1 « En attendant la décision du Gouvernement », La Dépêche de Brest, 17 juin 1940, p. 1.

2 « Le maréchal Pétain, chef du nouveau Gouvernement demande à l’Allemagne ses conditions pour la paix », L’Ouest-Eclair, 18 juin 1940, p. 1.

3 « L’appel à Pétain le guérisseur », La Dépêche de Brest, 18 juin 1940, p. 1.

4 « L’appel à Pétain le guérisseur », La Dépêche de Brest, 18 juin 1940, p. 1.

5 « Le maréchal Pétain, chef du nouveau Gouvernement demande à l’Allemagne ses conditions pour la paix », L’Ouest-Eclair, 18 juin 1940, p. 1.

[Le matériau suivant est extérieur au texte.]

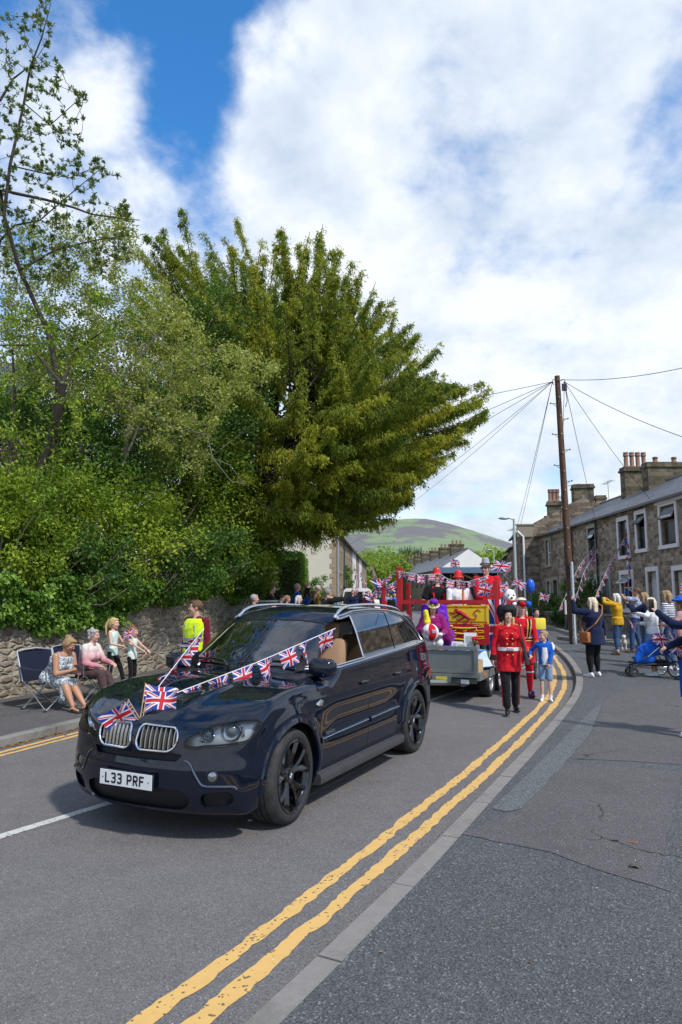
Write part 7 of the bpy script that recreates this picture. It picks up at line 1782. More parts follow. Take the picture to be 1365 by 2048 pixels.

6 Nous empruntons cette expression au regretté GARRAUD, Philippe, « L’ombre portée de 1914-1918 dans les années 30 », Vingtième Siècle, revue d’histoire, n°104, p. 17-27.

7 « La voix du chef », Le Nouvelliste du Morbihan, 18 juin 1940, p. 2.

8 Sur ce point voir EVANNO, Yves-Marie, « Le Centre d’information du Morbihan ou la difficile application d’une propagande locale durant la guerre 39-40 », En Envor, revue d'histoire contemporaine en Bretagne, n°9, hiver 2017, en ligne.

9 « Le camouflage des lumières », La Dépêche de Brest, 18 juin 1940, p. 2.

10 MEYNIER, André, « Les déplacements de la population vers la Bretagne en 1939-1940 (Travaux du Laboratoire de Géographie n° 14) », Annales de Bretagne et des pays de l’Ouest, 1948, 55-1, p. 129-155.

11 « Le problème du logement des réfugiés », Le Nouvelliste du Morbihan, 18 juin 1940, p. 2. « Arrêté préfectoral », La Dépêche de Brest, 18 juin 1940, p. 2.

12 « Un beau geste », L’Ouest-Eclair, 18 juin 1940, p. 2.